The Naturalist’s Corner

By Don Hendershot

Drilling in ANWR makes $ense for $ome

The Bush Administration has once again shown its disdain for due process when it comes to making decisions regarding the public lands you and I own. Because the GOP doesn’t have the votes (60) in the Senate to overcome a filibuster regarding drilling in the Alaska National Wildlife Refuge (ANWR), they slipped it into the 2006 budget by a 51-49 vote. The budget only requires a majority vote to pass.

Drilling in ANWR has been a focus of this administration since Bush and VP Dick “my blood runs Halliburton” Cheney took office back in 2000. Sucking oil from the refuge was one of the highlights of Cheney’s Energy Task Force recommendations, recommendations written in a large part by industry representatives.

Sure thar’s oil in them there hills. But how much and what impact would it have on the U.S. becoming energy self-sufficient.

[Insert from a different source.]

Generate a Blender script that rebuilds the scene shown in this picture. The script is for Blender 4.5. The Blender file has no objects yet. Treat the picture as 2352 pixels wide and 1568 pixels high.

Back in 1998 the U.S. Geological Survey reported that there is between 3.2 and 5.2 billion barrels of economically recoverable oil beneath the refuge. That figure has mysteriously grown while the modifier “economically” has been removed from “recoverable oil.” The administration now claims between 10 and 16 billion barrels of oil are recoverable. But you know what? It doesn’t matter. Give ‘em 16 billion – that’s still just a drop in the bucket compared to what the U.S. consumes. Today the U.S. consumes 6.9 billion barrels of oil a year and by government figures that is expected to increase by 30 percent in the next 20 years.

If you could sponge all the oil from ANWR out in one day and stockpile it, even at this pie-in-the-sky estimate, you would get enough crude to run America — at present consumption — for a little over a year.

But it doesn’t work that way. If exploration started in ANWR today, it would be 10 years before any crude hit the market. And then, at peak production, you would be looking at 1 million barrels a day. That’s 1.9 percent of our current use, even less 10 years from now. It won’t produce a hiccup in gasoline prices.

I hate to point out the obvious, but you can’t base never-ending, ever-increasing consumption on finite resources. Petroleum is not a renewable resource. There’s only so much. Today the U.S is sitting on approximately 3 percent of the world’s oil reserves while consuming 25 percent of the world’s production. Anyone see any problem with the math here?

Petroleum is not the key to energy self-sufficiency. An energy policy that sets its sights on conservation, better energy efficiency and alternatives to crude is a policy for the new millennium, not one mired in the “black gold” paradigm.

And don’t worry your pretty little heads about the environment or the cute critters in ANWR. Cheney addressed those concerns on a “Meet the Press” segment a couple of years back: “The notion that, somehow, developing the resources in Alaska’s Arctic National Wildlife Reserve requires some sort of vast despoiling of the environment up there is just garbage.”

Maybe he’s right. After all, it was Alaskan crude exploration that led to that beautiful blue-black sheen that covered Prince William Sound after the Exxon Valdez cracked. And what about the other environmentally conscious companies vying to drill in ANWR?

BP Amoco has already (1999) plead guilty to dumping hazardous waste at their Endicott Oil Field near Prudhoe Bay.

Exxon, of Valdez fame, and partner Tosco paid $4.8 million for dumping carcinogens into San Francisco Bay.

In 1992 Chevron plead guilty to 65 violations of the Clean Water Act.

In 2001 a leak from a Phillips Petroleum pipeline in Alaska spilled 92,400 gallons of “produce water” – a combination of dirty saltwater and oil — onto the tundra.

Don’t get me wrong. This administration is all about being “green.” As in lining the pockets of the oil and gas industry that has coincidentally pumped more than $75 million into political coffers since 2000 with 79 percent of it going to the GOP.